Peter Alliss is not known as ‘The Voice of Golf’ for no reason. In a career that spans 64 years, the celebrated Englishman has won multiple professional tournaments, designed more than 70 courses, written 20 books and sold out theatres across the UK. But what Alliss is best known for is his commentary on the BBC’s coverage of the Masters and Open Championship. With more than 30 trips to the Masters (two of which he played in) under his belt, he knows the course like the back of his hand.

“Whether you’ve played it once or 20 times the Masters has an aura about it which has been created since its very beginning. The history of it and the mystique has built up because of who created it and the early winners.”

So what has Alliss learnt from his own personal experience and watching thousands of rounds – good and bad? “The only real protection Augusta has is the speed and slope of the greens and where they put the flags. You’ve got to have a bit of attack and a bit of defend but it’s mostly defending. Most people make their scores on the par 5s, whether they go for it in two or choose to lay-up.

“If you’re an established player the number one priority is to drive it well. You can’t be in the trees all the time and the fairways are wide enough so you should be on them. You’ve got to play well and have good fortune to win.”

Hole 1 - Tea Olive

The bunker on the right of the fairway has been extended over the years and it’s now 320 yards to get over. The big hitters used to fly it for fun and hit a sand wedge in, but now you’re landing on the upslope with little run, because they cut the grass towards the tee. It can be a 6 or 7-iron or perhaps more into the wind.

Hole 2 - Pink Dogwood

Another hole where it’s very hard to fly the fairway bunker in the way that players used to. It must be 330 yards out there and most of the time you’re looking at short of the sand, leaving a 3-wood into the green.

Hole 3 - Flowering Peach

For most it’s a 3-iron off the tee leaving a wedge in. If the pin’s back right, you might take a driver down into the swale leaving a chip up the green.

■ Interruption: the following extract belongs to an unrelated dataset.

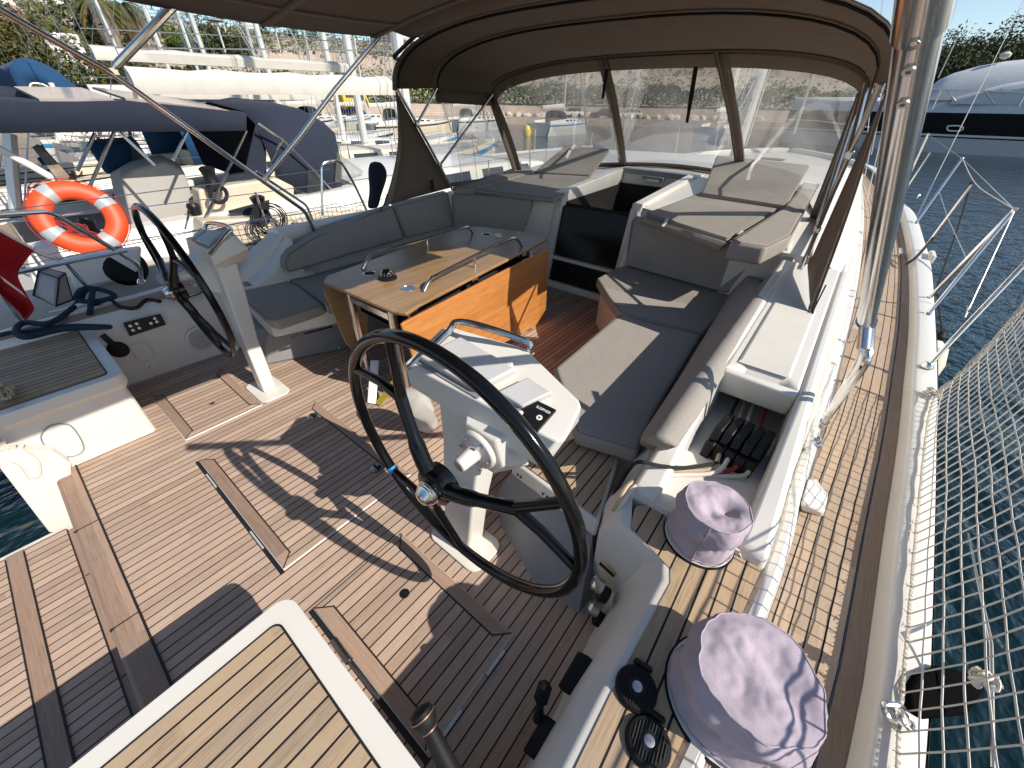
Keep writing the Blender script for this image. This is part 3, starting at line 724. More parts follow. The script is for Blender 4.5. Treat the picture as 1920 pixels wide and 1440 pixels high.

Hole 4 - Flowering Crab Apple

Seve used to hit a 5 or 4-iron here, but the hole is longer now and they’re hitting small woods sometimes. It’s a very severe green with a big ridge. It’s hard to stop the ball on the correct tier.

Hole 5 - Magnolia

It’s been lengthened and there are now two big bunkers on the left. If it’s downwind you’ll see guys hit 3-wood because it does narrow in. You’ll be looking to hit it 280 to 300 yards leaving a 7 or 8-iron.

Hole 6 - Juniper

A mid-iron off the tee, it plays eight to 10 yards downhill. Easiest pins are on the left, but they also place two flags in the week on the plateau to the right which is virtually a green within a green.

Hole 7 - Pampas

Always used to be a 2-iron and a sand wedge, now it’s a driver and a 7-iron. The green is designed for a wedge because it’s 12 yards deep on the right and 18 deep in the middle.

Hole 8 - Yellow Jasmine

Again, it’s now very hard to carry the fairway bunker, so you’re going to need two very good hits to get up there. The second shot is about 20 yards uphill. Front right is a good miss, but left leaves a difficult chip because the slopes are severe on that side.

Hole 9 - Carolina Cherry

A good driving hole, quite tight. How far you get down there will dictate how much the second shot is uphill. There’s a plateau off the tee at around the 300-yard mark where it’s an 8-iron, but a big hitter can get to the bottom of the hill where it’s a wedge.

Hole 10 - Camellia

You’ve got to sling it off the tee and if you don’t get it going right-to-left enough it can be at least three clubs’ difference. Not sure why, but the fairway on 10 is often wet, so it’s possible to get mud on the ball.

Hole 11 - White Dogwood

They’ve added a lot of trees on the right making this a lot tighter and the second shot is about 10 yards downhill which represents about a half a club to a club difference.

Hole 12 - Golden Bell

You’re hitting in the region of an 8 or 9-iron and my feeling is to listen to what Jack Nicklaus said: ‘Aim over that front bunker every time for the main reason that if you come up a hair short then you’re in the bunker and not the water.

Hole 13 - Azalea

You used to be able to get away with a 3-wood off the tee, but now, more often than not, it’s a driver. You have to play a 10-yard draw at least, but it’s the second that’s tough as the ball is above your feet.

Hole 14 - Chinese Fir

Got to hit a draw off the tee and then we’re talking an 8-iron or so. You mustn’t be short and it’s 14 yards from the front of the green to the ridge in the middle.

Hole 15 - Firethorn

Another hole that has changed a lot over the years. Left side of the fairway will leave you blocked out by the trees and the second is a good 10 yards downhill. It’s a tough green to hit and the right-hand bunker is a good miss.

Hole 16 - Redbud

It’s two greens within a green. The middle to back right half is a plateau that’s only five yards wide and anything landing on the ridge moves to the left edge.

Hole 17 - Nandina

It used to be a lob wedge or sand wedge in here, but now you’re looking at a 7-iron. Quite a severe green especially to the right hand pins.

Hole 18 - Holly

Lots of length added again. Bunkers are well in play, although it’s 300 yards to reach them. You’ll see some guys play 3-wood off this tee and then a 5 or 6-iron.